Reflections on Incarnational Living

Redemption and Revelation, Beauty and Brokenness, Healing and Wholeness…

These are what Incarnational Living is all about.  But if they are not our actual experience of life with God, if they’re only abstract descriptions of what the Christian life is supposed to be about, then ours is a truncated life.  For me, it all starts with a familiar passage, Isaiah 61:1-4:

“The spirit of the Lord God is upon me,
because the Lord has anointed me;
he has sent me to bring good news to the oppressed,
to bind up the broken-hearted,
to proclaim liberty to the captives,
and release to the prisoners;
2 to proclaim the year of the Lord’s favour,
and the day of vengeance of our God;
to comfort all who mourn;
3 to provide for those who mourn in Zion—
to give them a garland instead of ashes,
the oil of gladness instead of mourning,
the mantle of praise instead of a faint spirit.
They will be called oaks of righteousness,
the planting of the Lord, to display his glory.
4 They shall build up the ancient ruins,
they shall raise up the former devastations;
they shall repair the ruined cities,
the devastations of many generations.”

As I said, if we have no experience of the hand of God bestowing favor and blessing upon us, then we have no real hope to offer the oppressed, the broken-hearted, the captives, the prisoners, the mourning or the faint.

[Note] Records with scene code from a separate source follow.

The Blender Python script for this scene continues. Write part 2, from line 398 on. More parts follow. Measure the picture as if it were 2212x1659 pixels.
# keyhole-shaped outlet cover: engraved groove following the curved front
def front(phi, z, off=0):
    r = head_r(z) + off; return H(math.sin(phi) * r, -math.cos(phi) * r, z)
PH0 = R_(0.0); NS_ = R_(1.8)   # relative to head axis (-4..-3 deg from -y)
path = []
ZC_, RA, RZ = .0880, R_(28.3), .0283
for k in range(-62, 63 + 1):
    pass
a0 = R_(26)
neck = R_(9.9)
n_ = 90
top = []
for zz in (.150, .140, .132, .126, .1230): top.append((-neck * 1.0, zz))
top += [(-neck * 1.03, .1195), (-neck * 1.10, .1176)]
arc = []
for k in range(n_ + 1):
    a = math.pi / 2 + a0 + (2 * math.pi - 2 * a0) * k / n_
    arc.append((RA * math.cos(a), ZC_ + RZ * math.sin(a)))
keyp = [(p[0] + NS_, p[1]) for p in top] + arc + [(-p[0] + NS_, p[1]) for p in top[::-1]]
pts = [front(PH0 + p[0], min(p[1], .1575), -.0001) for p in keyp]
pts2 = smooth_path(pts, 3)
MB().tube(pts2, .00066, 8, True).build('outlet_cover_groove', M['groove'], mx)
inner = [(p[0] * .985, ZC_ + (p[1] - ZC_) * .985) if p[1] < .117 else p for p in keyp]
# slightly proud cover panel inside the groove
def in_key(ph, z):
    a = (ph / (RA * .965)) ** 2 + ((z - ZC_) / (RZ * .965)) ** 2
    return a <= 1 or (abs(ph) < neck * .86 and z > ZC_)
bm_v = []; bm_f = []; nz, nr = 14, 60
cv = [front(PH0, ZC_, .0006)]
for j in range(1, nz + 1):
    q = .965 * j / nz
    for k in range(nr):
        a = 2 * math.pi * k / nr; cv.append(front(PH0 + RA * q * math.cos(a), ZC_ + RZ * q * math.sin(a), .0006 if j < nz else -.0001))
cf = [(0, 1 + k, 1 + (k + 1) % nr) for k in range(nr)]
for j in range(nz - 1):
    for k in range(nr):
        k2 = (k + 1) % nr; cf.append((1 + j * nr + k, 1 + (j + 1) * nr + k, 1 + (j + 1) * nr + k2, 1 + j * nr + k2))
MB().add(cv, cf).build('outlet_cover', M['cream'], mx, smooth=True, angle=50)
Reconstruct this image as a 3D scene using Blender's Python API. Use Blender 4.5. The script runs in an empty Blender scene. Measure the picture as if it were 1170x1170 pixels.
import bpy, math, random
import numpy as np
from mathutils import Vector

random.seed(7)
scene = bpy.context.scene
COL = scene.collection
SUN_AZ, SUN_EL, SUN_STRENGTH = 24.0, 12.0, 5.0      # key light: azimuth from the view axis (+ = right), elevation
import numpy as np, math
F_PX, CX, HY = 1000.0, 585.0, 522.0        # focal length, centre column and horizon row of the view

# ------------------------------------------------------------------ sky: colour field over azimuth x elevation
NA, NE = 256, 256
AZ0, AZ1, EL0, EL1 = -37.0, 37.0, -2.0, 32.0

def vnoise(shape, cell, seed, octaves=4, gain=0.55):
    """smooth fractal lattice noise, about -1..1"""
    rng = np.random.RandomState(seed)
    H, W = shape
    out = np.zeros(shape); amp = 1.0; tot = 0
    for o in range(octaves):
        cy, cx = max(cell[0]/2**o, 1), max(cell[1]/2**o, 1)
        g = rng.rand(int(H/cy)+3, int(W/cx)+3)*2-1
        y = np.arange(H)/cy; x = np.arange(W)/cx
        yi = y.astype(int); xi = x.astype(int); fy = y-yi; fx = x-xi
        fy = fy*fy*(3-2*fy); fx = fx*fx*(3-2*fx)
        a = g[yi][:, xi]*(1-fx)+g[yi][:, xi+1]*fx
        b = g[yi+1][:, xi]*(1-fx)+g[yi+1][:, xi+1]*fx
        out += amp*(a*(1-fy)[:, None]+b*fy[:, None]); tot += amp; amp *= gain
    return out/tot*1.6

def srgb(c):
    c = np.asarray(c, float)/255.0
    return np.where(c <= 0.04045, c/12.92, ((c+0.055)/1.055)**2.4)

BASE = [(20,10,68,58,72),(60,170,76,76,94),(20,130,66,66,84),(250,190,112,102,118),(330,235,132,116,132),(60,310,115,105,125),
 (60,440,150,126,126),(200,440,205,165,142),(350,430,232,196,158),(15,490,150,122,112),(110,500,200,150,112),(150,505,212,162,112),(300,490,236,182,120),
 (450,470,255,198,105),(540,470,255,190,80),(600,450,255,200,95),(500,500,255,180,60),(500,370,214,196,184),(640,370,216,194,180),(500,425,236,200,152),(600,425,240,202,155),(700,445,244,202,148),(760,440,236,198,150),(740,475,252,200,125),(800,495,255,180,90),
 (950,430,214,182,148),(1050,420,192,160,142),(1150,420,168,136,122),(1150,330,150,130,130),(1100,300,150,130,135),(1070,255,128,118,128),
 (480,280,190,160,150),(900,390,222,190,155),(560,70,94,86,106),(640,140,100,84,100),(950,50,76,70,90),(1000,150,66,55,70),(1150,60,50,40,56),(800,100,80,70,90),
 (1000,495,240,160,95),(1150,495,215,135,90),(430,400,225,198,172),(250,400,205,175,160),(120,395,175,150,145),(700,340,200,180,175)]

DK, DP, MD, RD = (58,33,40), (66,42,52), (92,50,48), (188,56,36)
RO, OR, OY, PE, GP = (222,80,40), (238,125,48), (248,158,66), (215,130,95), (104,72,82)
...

I want this space to be a forum for discussions on how we as Christ-followers can live in this reality day in and day out, and on how  His favor and blessing transform us from within in order that we may be a blessing in the world–indeed, the very presence of Christ in the world.

We are the Church, the redeemed, the formerly oppressed, broken-hearted, captive, mourning and faint, destined by and through Christ’s indwelling Presence to be “oaks of righteousness, the planting of the Lord, to display his glory.”  We shall be those who “build up the ancient ruins.”